Mengenai tuduhan bahwa keduanya adalah ahli sihir pada ayat ini, Said bin Jubair, Mujāhid, dan Ibnu Zaid berpendapat bahwa yang dimaksud dengan “keduanya adalah ahli sihir” ialah Musa dan Harun. Ini adalah ucapan orang-orang Yahudi pada permulaan kerasulan. Sedangkan Ibnu ‘Abbās dan al-Ḥasan al-Baṣrī berpendapat bahwa yang dimaksud dengan keduanya adalah ahli sihir yaitu Musa dan Muhammad saw, dan ini adalah ucapan orang-orang musyrikin bangsa Arab.

Isi Kandungan Kosakata

1. Hawāhu هَوَاهُ (al-Qaṣaṣ/28: 50)

Kata hawāhu merupakan gabungan dua kata yaitu hawā dan ḍamīr muttaṣil dari huwa. Lafal hawā sendiri terbentuk dari kata hawā-yahwi yang berarti jatuh dari atas ke bawah. Al-Hawā berarti ruang yang berada antara langit dan bumi atau setiap sesuatu yang kosong dan hampa. Bentuk jamaknya adalah ahwiyah. Al-Hawā juga diartikan dengan orang yang penakut, karena penakut hatinya seakan-akan kosong. Allah berfirman “Wa af’idatuhum hawā” (Ibrāhīm/14: 43) diartikan dengan akal dan hati yang kosong. Al-Hawā berarti juga setiap batas antara dua ruang/tempat seperti antara bawah sumur dengan atas sumur, antara lain rumah dengan atapnya. Al-Mahwā diartikan dengan ruang kosong antara dua gunung. Kata hawā dengan berbagai bentuk derivasinya terulang dalam Al-Qur’an sebanyak 38 kali.

Al-Hawā berarti juga kecintaan dan keinginan seorang manusia terhadap sesuatu. Allah berfirman dalam Surah an-Nāzi’āt/79: 40, “wa nahā an-nafs ‘an al-hawā” (dan menahan diri dari (keinginan) hawa nafsunya). Kata hawā lebih banyak digunakan untuk arti kecenderungan hati atau jiwa terhadap syahwat. Dinamakan seperti ini karena pemilik hati lebih cenderung kepada dunia atau lebih dikenal dengan istilah hawa nafsu yang lebih bernuansa negatif. Oleh karena itu, Allah menamai salah satu neraka dengan al-Hāwiyah (al-Qāri’ah/101: 9).

Pada ayat ini, Allah menjelaskan sikap orang-orang kafir terhadap kerasulan Muhammad saw.

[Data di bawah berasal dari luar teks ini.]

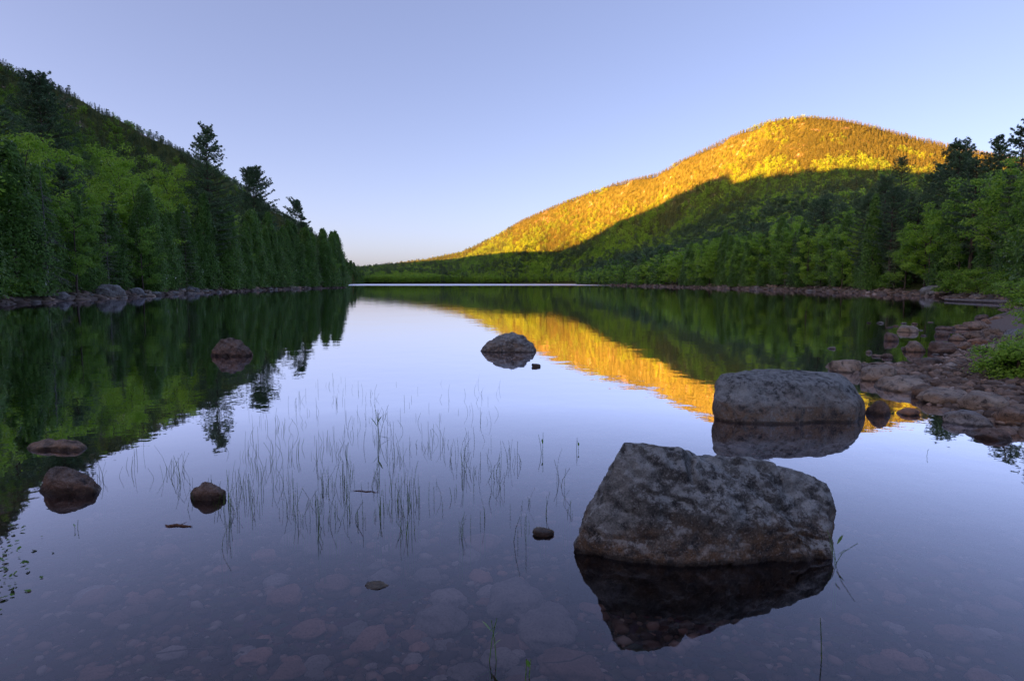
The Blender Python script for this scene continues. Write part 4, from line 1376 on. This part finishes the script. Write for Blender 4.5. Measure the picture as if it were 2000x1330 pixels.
for px, py in sorted(BED):
    w = 18 + 62 * RNG.random() ** 1.8 if px < 1200 else RNG.uniform(30, 80)
    m = M_BED1 if RNG.random() < 0.5 else M_BED2
    col = 'reddish' if m is M_BED1 else 'grey-brown'
    zx = [z for z in ((420, 'at lower left'), (640, 'left of the brown surface stone'), (830, 'below the brown surface stone'), (1000, 'right of the flat grey slab'), (1200, 'beside the boulder reflection'), (1e9, 'right of the boulder reflection')) if px < z[0]][0][1]
    zy = 'nearest the frame bottom' if py > 1250 else 'in the middle row' if py > 1150 else 'in the far row'
    size = 'large' if w > 48 else 'small'
    k = seen[(col, size, zx, zy)] = seen.get((col, size, zx, zy), 0) + 1
    lab = '%s %s sunken stone%s %s, %s' % (size, col, '' if k == 1 else ' (%s)' % WORDS[min(k, 20) - 1], zx, zy)
    sunken(px, py, w, w * 0.45, m, lab, 'stones on the lake bed')

# ---------------------------------------------------------------- reeds, grass and small things on the water
M_REED = foliage_mat('reed_green', (0.06, 0.09, 0.02), (0.10, 0.22, 0.03), (0.20, 0.36, 0.05), 0.3)
M_GRASS = foliage_mat('grass_green', (0.07, 0.16, 0.02), (0.12, 0.25, 0.03), (0.21, 0.34, 0.05), 0.45)

def stem(G, x, y, h, rng, lean=None, r=0.0022, bent=0.0, z0=None):
    z0 = -0.28 if z0 is None else z0
    a = rng.random() * 6.28
    l = (rng.random() ** 1.6 * 0.55 if lean is None else lean)
    n = 6
    u = np.linspace(0, 1, n)
    z = z0 + (h - z0) * u
    off = l * h * np.clip((z / max(h, 0.01)), 0, 1) ** 1.6
    P = np.column_stack([x + np.cos(a) * off, y + np.sin(a) * off, z])
    if bent:
        k = 3
        for i in range(k + 1, n):
            P[i] = P[k] + (i - k) / (n - 1 - k) * bent * h * np.array([np.cos(a), np.sin(a), -0.35])
    G.tube(P, np.linspace(r, r * 0.45, n), 3)
    G.A[-1] = np.full(len(G.Q[-1]), rng.random())

def reeds():
    rng = np.random.default_rng(77)
    G = Geo()
    cl = [(330, 930, 60, 25), (440, 930, 60, 40), (500, 985, 60, 35), (600, 1000, 60, 25), (640, 1005, 45, 20), (700, 960, 80, 40), (780, 985, 50, 30), (830, 950, 80, 40),
          (900, 930, 60, 35), (950, 930, 60, 30), (250, 950, 35, 30), (640, 850, 110, 40), (760, 880, 110, 40), (660, 780, 60, 25), (560, 900, 80, 40), (1090, 980, 30, 30), (980, 1000, 60, 40),
          (420, 1000, 50, 25), (900, 1010, 60, 20)]
    wts = np.array([26, 38, 42, 30, 34, 44, 34, 48, 34, 24, 14, 36, 46, 30, 36, 14, 20, 22, 10])
    for (cx, cy, sx, sy), n in zip(cl, wts):
        left_ = int(n * 1.1)
        while left_ > 0:
            bx, by = rng.normal(cx, sx), rng.normal(cy, sy)
            k = min(left_, int(rng.integers(1, 8)))
            left_ -= k
            big = 0.7 + 0.6 * rng.random()
            for i in range(k):
                px, py = rng.normal(bx, 7), min(max(rng.normal(by, 5), 742), 1085)
                if px > 1120:
                    continue
                p = on_water(px, py)
                h = (0.045 + 0.13 * rng.random() ** 1.4) * big
                stem(G, p[0], p[1], h, rng, r=0.0018 + 0.0014 * rng.random() ** 2, bent=0.5 * rng.random() + 0.2 if rng.random() < 0.16 else 0)
    for i in range(150):
        px, py = rng.uniform(480, 980), rng.uniform(750, 900)
        p = on_water(px, py)
        stem(G, p[0], p[1], 0.04 + 0.12 * rng.random(), rng, r=0.0018 + 0.001 * rng.random())
    o = link('reeds', G.mesh('reeds', M_REED, leaf=True))
    tag(o, 'sparse thin green reeds standing in the shallow water left of the boulders', 'reeds', kind='stuff')
reeds()

def reed_plant(px, py, stems, h, label, leaves=0, lean=0.15, r=0.003, seed=1):
    rng = np.random.default_rng(seed)
    p = on_water(px, py)
    e = bpy.data.objects.new('water_plant', None)
    COL.objects.link(e)
    e.location = (p[0], p[1], 0)
    e.empty_display_size = 0.1
    tag(e, label, 'plant')
    for s in range(stems):
        G = Geo()
        dx, dy = rng.normal(0, 0.012 * (stems > 1), 2)
        stem(G, dx, dy, h * (0.6 + 0.4 * rng.random()) if s else h, rng, lean=lean * (0.3 + rng.random()), r=r, bent=0.5 if (stems > 2 and s == 1) else 0, z0=-0.25)
        link('stem', G.mesh('water_plant_stem', M_REED, leaf=True), e)
    for s in range(leaves):
        G = Geo()
        a = rng.random() * 6.28
        u = np.linspace(0, 1, 5)
        l = h * (0.3 + 0.3 * rng.random())
        z = h * (0.25 + 0.5 * rng.random())
        pts = np.column_stack([np.cos(a) * l * u * 0.5, np.sin(a) * l * u * 0.5, z + l * (0.75 * u - 0.2 * u * u)])
        wd = 0.008 * np.sin(np.pi * np.clip(u * 0.9 + 0.1, 0, 1))
        side = np.array([-np.sin(a), np.cos(a), 0])
        V = np.concatenate([pts + side * wd[:, None], pts - side * wd[:, None]])
        G.add(V, [[i, i + 1, i + 6, i + 5] for i in range(4)], np.full(4, 0.6 + 0.4 * rng.random()))
        link('leaf', G.mesh('water_plant_leaf', M_REED, leaf=True), e)
reed_plant(1604, 1292, 1, 0.19, 'single dark bent stem in the water right of the boulder reflection', 0, 0.1, 0.0035, 3)
reed_plant(960, 1290, 3, 0.17, 'small green leafy plant in the foreground water at the bottom edge', 3, 0.15, 0.003, 4)
reed_plant(1634, 1100, 4, 0.16, 'tangle of broken stems at the right foot of the largest boulder', 2, 0.6, 0.003, 5)
reed_plant(738, 862, 5, 0.34, 'tall tuft of bent reeds standing out above the other reeds', 2, 0.35, 0.0035, 6)
reed_plant(1060, 885, 2, 0.18, 'pair of dark reed stems alone right of the reed bed', 1, 0.15, 0.0035, 7)
reed_plant(1130, 880, 2, 0.13, 'short reed stems left above the largest boulder', 1, 0.2, 0.003, 8)
reed_plant(1810, 890, 1, 0.06, 'tiny dark stem in the bright water below the spit', 1, 0.2, 0.003, 9)
reed_plant(1033, 1326, 2, 0.08, 'short green sprout at the bottom frame edge', 1, 0.1, 0.003, 10)
reed_plant(148, 1035, 2, 0.06, 'two small upright stems in front of the rounded dark rock', 1, 0.1, 0.003, 11)

def floating_leaf_mesh():
    V, Q = [], []
    n = 9
    a = np.linspace(0.25, 6.03, n)
    P = np.column_stack([np.cos(a), 0.62 * np.sin(a), 0.06 * np.sin(2 * a)])
    V = np.vstack([[0, 0, 0.02], P])
    F = [[0, i, i + 1] for i in range(1, n)]
    return mesh_quads('floating_leaf', V, np.array(F), [M_REED], np.full(len(F), 0.3))
FLEAF = floating_leaf_mesh()
def pondweed():
    rng = np.random.default_rng(12)
    c = on_water(20, 1110)
    e = bpy.data.objects.new('pondweed', None)
    COL.objects.link(e)
    e.location = (c[0], c[1], 0)
    tag(e, 'patch of small dark floating leaves at the left frame edge', 'pondweed')
    for i in range(70):
        px, py = rng.normal(20, 32), rng.normal(1105, 42)
        p = on_water(px, py) - c
        s = 0.006 + 0.014 * rng.random() ** 1.5
        link('leaf', FLEAF, e, (p[0], p[1], 0.004 + 0.008 * rng.random()), (rng.normal(0, 0.25), rng.normal(0, 0.25), rng.random() * 6.28), (s, s, s))
pondweed()

def twig(px0, py0, px1, py1, r, label, name='floating_twig', seed=2, z=0.004):
    a, b = on_water(px0, py0), on_water(px1, py1)
    rng = np.random.default_rng(seed)
    u = np.linspace(0, 1, 7)[:, None]
    P = a + (b - a) * u
    P[:, :2] += rng.normal(0, 0.03, (7, 2)) * np.hypot(*(b - a)[:2])
    P[:, 2] = z + rng.normal(0, r * 0.3, 7)
    G = Geo()
    G.tube(P, r * np.array([0.4, 0.9, 1.0, 1.0, 0.85, 0.6, 0.2]), 6)
    q = P[3]
    G.tube([q, q + np.array([0.03, 0.02, 0.01]) * r / 0.006], [r * 0.5, r * 0.2], 4)
    return tag(link(name, G.mesh(name, M_TWIG, smooth=True)), label, 'twig')
twig(323, 1026, 377, 1028, 0.007, 'short brown twig floating below the pointed rock')
twig(690, 358 + 600, 742, 962, 0.003, 'thin reed stalk floating flat among the middle reeds', 'floating_stalk', 5)
twig(285, 1275, 440, 1258, 0.003, 'long pale stalk lying just under the surface at lower left', 'floating_stalk', 6, -0.01)
twig(1060, 1290, 1230, 1262, 0.003, 'pale stalk under the surface at the bottom frame edge', 'floating_stalk', 7, -0.01)

def bank_grass():
    rng = np.random.default_rng(15)
    G = Geo()
    n = 90000
    r_ = np.where(rng.random(n) < 0.55, np.exp(rng.uniform(math.log(7.0), math.log(48), n)), rng.uniform(18, 48, n)); a_ = np.radians(rng.uniform(33, 47, n))
    X, Y = r_ * np.sin(a_), r_ * np.cos(a_)
    D = shore_dist(X, Y)
    edge = 1.75 + 0.012 * Y + 0.4 * vnoise(np.column_stack([X * 0.6, Y * 0.6, X * 0]), 3)
    k = (D > edge) & (D < 14)
    X, Y = X[k], Y[k]
    Z = terrain(X, Y)
    m = len(X)
    nz = vnoise(np.column_stack([X * 0.8, Y * 0.8, X * 0 + 4]), 6)
    h = (0.22 + 0.33 * rng.random(m)) * (1 + 0.45 * nz)
    a = rng.random(m) * 6.28
    ln = 0.15 + 0.5 * rng.random(m)
    w = 0.003 + 0.004 * rng.random(m) + 0.00035 * Y
    dirv = np.column_stack([np.cos(a), np.sin(a), np.zeros(m)]); sd = np.column_stack([-np.sin(a), np.cos(a), np.zeros(m)])
    B = np.column_stack([X, Y, Z - 0.02])
    up = np.array([0, 0, 1.0])
    M1 = B + dirv * (ln * h * 0.3)[:, None] + up * (h * 0.6)[:, None]
    T = B + dirv * (ln * h)[:, None] + up * (h * (1 - 0.25 * ln))[:, None]
    V = np.stack([B - sd * w[:, None], B + sd * w[:, None], M1 + sd * w[:, None] * 0.8, M1 - sd * w[:, None] * 0.8, T + sd * w[:, None] * 0.12, T - sd * w[:, None] * 0.12], 1).reshape(-1, 3)
    i0 = np.arange(m)[:, None] * 6
    Q = np.concatenate([i0 + np.array([[0, 1, 2, 3]]), i0 + np.array([[3, 2, 4, 5]])])
    c = np.clip(rng.random(m) * 0.6 + 0.2 + 0.3 * nz, 0, 1)
    G.add(V, Q, np.concatenate([c, c]))
    tag(link('bank_grass', G.mesh('bank_grass', M_GRASS, leaf=True)), 'lush green grass on the bank at the right frame edge', 'grass', kind='stuff')
bank_grass()

# low bushes
SHRUBS = []
for s in (71, 72, 73):
    tr, cr = tree_broad(s, h=1.6, R=1.1, limbs=8, subs=5, per=50, leaf=0.11, low=0.08, stems=3, clump=1.1)
    SHRUBS.append((tr.mesh('shrub_stem', M_BARK), cr.mesh('shrub_crown', M_SHRUB, leaf=True), 1.6))
def shrub(px, Y, h, label, group=None, dmin=1.6):
    x = at(px, 553, Y)[0]
    side = -1 if px < 1000 else 1
    while shore_dist(np.array([x]), np.array([Y]))[0] < dmin:
        x += 0.15 * side
    tm, cm, h0 = SHRUBS[int(RNG.integers(3))]
    place_tree('shrub', tm, cm, h0, x, Y, h, RNG.random() * 6, label, group, cat='shrub', wide=1.25)
for i, (px, Y, h, lab) in enumerate([(1842, 66, 2.6, 'bright green bush overhanging the right shore boulder'), (1880, 60, 2.4, 'bright green bush right of the one over the boulder'), (1920, 54, 2.2, 'low bush on the right shore above the driftwood log'),
                                     (1965, 50, 2.0, 'low bush at the right frame edge above the driftwood'), (1600, 116, 2.6, 'low bush on the right shore left of the pale-stemmed tree'), (1690, 98, 2.4, 'low bush under the dark layered pine'),
                                     (1745, 86, 2.2, 'low bush between the layered pines at the water'), (1480, 150, 2.8, 'low bush far down the right shore'), (10, 42, 1.4, 'low bush at the left frame edge on the shore'),
                                     (110, 48, 1.5, 'low bush right of the dead conifer'), (130, 50, 1.3, 'second low bush right of the dead conifer'), (1985, 17, 0.9, 'small leafy bush in the grass at the right frame edge'),
                                     (1988, 10.6, 0.62, 'leafy bush in the grass above the large rounded tan stone'), (1968, 11.8, 0.55, 'low leafy bush at the inner edge of the grass behind the gravel'), (1996, 9.2, 0.6, 'leafy bush nearest the viewer at the right frame edge'), (1992, 13.2, 0.75, 'leafy bush beside the grey boulder in the grass'), (1975, 26, 1.4, 'leafy bush in the grass behind the shore rocks')]):
    shrub(px, Y, h, lab)

def driftwood():
    x0, y0 = 34.5, 43.0
    G = Geo()
    a = on_water(1846, 588); b = on_water(1985, 594)
    u = np.linspace(0, 1, 8)[:, None]
    P = a + (b - a) * u
    P[:, 2] = np.maximum(terrain(P[:, 0], P[:, 1]), 0) + 0.12
    G.tube(P, np.linspace(0.09, 0.16, 8), 7)
    tag(link('driftwood_log', G.mesh('driftwood_log', M_SNAG, smooth=True)), 'pale driftwood log lying along the right shore', 'log')
driftwood()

Mereka memintanya untuk mendatangkan seperti apa yang Allah berikan kepada Musa dahulu. Akan tetapi, ketika mereka ditantang untuk mendatangkan kitab suci selain Al-Qur’an dan Taurat yang lebih bisa menjamin kebahagiaan mereka, ternyata mereka tidak bisa mendatangkannya. Ini sebagai bukti bahwa pembangkangan yang mereka lakukan bukanlah keluar atas nama hati nurani, melainkan hanyalah karena terdorong hawa nafsu (al-hawā) belaka.

2. Waṣṣalnā وَصَّلْناَ (al-Qaṣaṣ/28: 51)

Kata waṣṣalnā merupakan kata yang terbentuk dari kata waṣṣala yang berarti sampai ke tujuan. Waṣal juga berarti bersambung yang merupakan antonim dari lafal al-faṣl. Waṣṣala juga berarti bersambungnya sesuatu dengan cara teratur dan tidak terputus. Dalam hadisnya, Rasulullah melarang umatnya untuk melakukan wiṣal yaitu puasa yang terus menerus. Kata ini bisa digunakan dalam fiksi dan non fiksi. Dalam fiksi, misalnya waṣaltu fulān (aku telah mendatangi si fulan). Al-Waṣīlah berarti juga tanah yang luas.

Pada ayat ini dijelaskan bahwa Allah telah menurunkan Al-Qur’an secara bertahap dalam waktu yang berbeda dan masa yang cukup lama. Namun demikian, Al-Qur’an tetap tersusun dengan rapi dan serasi.